Which means that, for the most part, the difficult element hasn’t been getting people to subscribe so that it can sustain an original programming mission. It has more to do with the need for Starz to start training those subscribers to watch the original programming that just so happens to come free with all the movies they are buying the channel for.
That’s a branding issue that HBO and Showtime shed long ago and one that Netflix reversed with a self-sustaining PR campaign when signing up high-profile originals like House of Cards and Arrested Development.
If Starz is less than two million subscribers away from Showtime — but hasn’t come near Showtime’s ability to maintain the consistency of ongoing original programming — then something is else is amiss.
PHOTOS: ‘Magic City’ Premiere: Stars Celebrate the Starz Drama’s Second Season
And maybe that’s a message.
When Starz appeared here at the Television Critics Association press tour, CEO Chris Albrecht said: “For 2014, our goal is to air more than 50 hours of originals, and I think we’re on track to do that.”
The trick for Albrecht and Starz is to get subscribers to watch those 50 hours and watch in such numbers that the series will last beyond two seasons. And even that sentence is a bit deceiving because both Boss and Magic City were renewed for a second season before they even premiered. The same thing happened for Michael Bay‘s pirate series Black Sails, which won’t premiere until January but Albrecht made the second season pick-up at TCA. The channel recently renewed freshman series Da Vinci’s Demons and seems to be well-stocked going forward, with Outlander from Ron Moore, Fortitude from Simon Donald (Low Winter Sun, Wallander), Power, from Courtney Kemp Agboh (from an idea by Curtis “50 Cent” Jackson), the five-part miniseries Dancing On the Edge from Stephen Poliakoff (The Lost Prince, Gideon’s Daughter, etc.) and the 10-part limited series The White Queen (based on the books from Philippa Gregory) airing on Aug. 10.

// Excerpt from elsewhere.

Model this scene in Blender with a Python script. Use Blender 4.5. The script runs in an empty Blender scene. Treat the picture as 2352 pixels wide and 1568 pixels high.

Obviously Starz isn’t having much trouble attracting talent, though any hefty wallet can achieve that. But unless the channel wants to specialize in the limited series business, it really needs one of its scripted dramas to break out, like Spartacus initially did, but bigger. It’s a little surprising that neither Boss, an excellent series which had a brilliant dramatic performance from Kelsey Grammer, nor Mitch Glazer‘s Magic City, which had a viewer-friendly Sopranos-Mad Men fusion to it, ever took off. Both of those series were big swings. Da Vinci’s Demons is a lot lighter and more fun, so maybe that will be the direction going forward. But who knows — there’s no real brand-specific sensibility to Starz. Nor should there be — HBO and Showtime and certainly Netflix have done well by just trying to air quality shows without an emphasis on men or women, action or drama, etc.
So the answer for Starz is not an easy one to ascribe — the channel just needs to get something launched that stays afloat. It’s hard enough to survive in what is now an ultra-competitive high-end scripted landscape. Perhaps the channel — currently using the “Taking You Places” slogan — should think about a rebrand because, with a second cancellation, Starz seems to be going nowhere.
If the channel wants to thrive in the original scripted game, it better get that notion out in the ether. The last thing Starz needs is to get a reputation for having a subscriber base that can’t support original series because they’d rather just watch second-run movies.